Violist Lawrence Power, appropriately enough, produces a powerful, beautiful sound. Many public speakers would envy his musical charisma; when he begins a phrase you simply have to hear how it ends. His appearance as guest of the Scottish Ensemble saw him as joint soloist in two works and soloist proper in another.

Lawrence Power, © Jack Liebeck
Lawrence Power,
© Jack Liebeck

Pastoral Fantasia (1939) by William Alwyn (1905-1985) saw Power centre-stage, in a gently rhapsodic work which felt the epitome of Englishness. As the title suggests, the piece features soaring, folkloric passages – many employing pentatonic melodies – and the immediacy of Power's articulate performance might have led many to believe that the piece was not merely improvisatory but improvised. This instantly accessible work was flecked with odd harmonic nuggets, hinting at a more dynamic sensibility and I wasn't completely surprised to discover, in later research, that Alwyn's Symphony no. 3 features his own take on twelve-tone music.

A more obviously contemporary sound characterised Luke Bedford's imaginatively titled Wonderful Two-Headed Nightingale.

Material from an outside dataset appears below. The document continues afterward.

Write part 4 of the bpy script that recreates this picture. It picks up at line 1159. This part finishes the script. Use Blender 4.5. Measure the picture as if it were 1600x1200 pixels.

Commissioned by the Scottish Ensemble, it had received its world première a few nights earlier. Although composition preceded titling, it was fascinating to discover that Two-Headed Nightingale was the stage name of Millie and Christine McCoy – singing, conjoined twins, who were born into slavery in North Carolina in 1851, sold to a showman, and then kidnapped by a rival showman. They ended their lives in the UK, where slavery had long been outlawed.

Essentially a single-movement mini-concerto for violin and viola, this piece featured many dense, dramatic chords, some incorporating palette-widening quarter-tones. Such moments contrasted very effectively with the initial bright, open string chords played by the two soloists, Lawrence Power and Scottish Ensemble director Jonathan Morton. These two players complemented one another very well. The dramatic tension in this piece derives from two solo lines which follow equal mindsets: striving to break free from the other; reunited and more happily resigned to the status of being a twin. Currently the Wigmore Hall's first ever Composer in Residence, Bedford strikes me as having a distinctive voice and I look forward to hearing more of his work.

Written for forces identical to the Bedford (12 strings, 2 horns, 2 oboes and soloists), Mozart's Sinfonia Concertante in E flat, K364 again featured Power and Morton. Rapport was even more impressive in this case, particularly in those moments where the accompanying instruments are silent. Their playing seemed almost telepathic and was completely free of the watchful caution which can characterise such unmeasured moments. The tender and passionate central Andante was beautifully paced and the closing Rondo was delivered with more brio than I can recall hearing.

It is often difficult to pinpoint exactly when and how one's musical preferences change. However, I will be able to recall this as the evening when it really struck me that large symphony orchestra performances of Haydn symphonies seem like sleeping giants that should remain asleep. The Scottish Ensemble's performance of Haydn's Symphony no. 44 in E minor ('Trauer') was absolutely brimming with life. There is less irony in that statement than meets the eye; the subtitle, 'Trauer' ('Mourning') was added late in Haydn's life, when he expressed his desire that the serene, unsentimental Andante be played at his funeral. In the Queen's Hall, the dynamic range felt huge for a 17-strong chamber orchestra and the clarity and wide-awake articulation were just the tonic for a Scottish, Sunday winter's evening. Almost as enjoyable as the music was the communication between the players: between desk partners, between sections and between director and orchestra members. These are musicians who clearly love working together as much as they love the repertoire which they so joyously deliver.